Bakersfield, California, 2009

Willheim was invited to attend the funeral of Lil' John, an older man who had been in the club for many years, he said.
Jason Willheim
"Charro"
Upland, California, 2010

The Mongols call themselves the "baddest 1%er motorcycle club known worldwide." CNN's Lisa Ling said 1%er motorcycle clubs are considered the outlaw biker clubs; they play by their own rules.
Jason Willheim
"Brotherhood"
Whittier, California, 2011

The Department of Justice says the Mongols are "known to frequently commit violent crime, including assault, intimidation and murder, in defense of their territory and to uphold the reputation of the club." The club says on its website: "When we do right, nobody remembers.

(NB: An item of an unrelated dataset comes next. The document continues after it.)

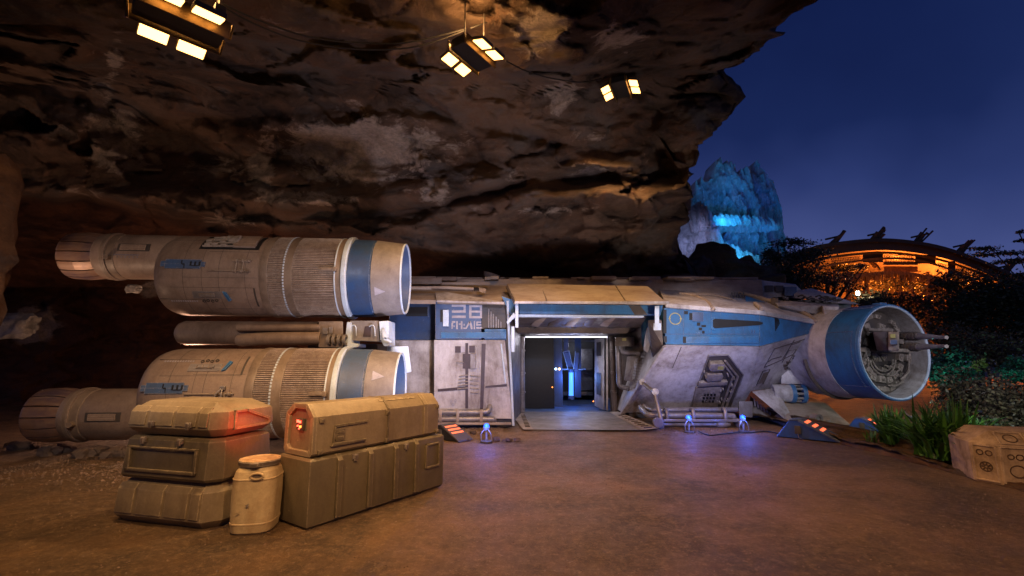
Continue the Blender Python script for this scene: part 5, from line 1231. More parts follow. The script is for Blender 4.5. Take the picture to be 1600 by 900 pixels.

When we do wrong, nobody forgets."
Jason Willheim
"Honoring Freddie"
California, 2011

"The club has actually been a positive influence on a lot of guys," Ling said.
Jason Willheim
"Top Hat"
Industry, California, 2011

"From only knowing the club from stories via the Internet, I had no clue what I was getting myself into," Willheim said. "These are some of the greatest guys I've ever met."
Jason Willheim
"On the Road"
Arizona, 2009
"I met members who never had a car because they only ride motorcycles," Willheim said.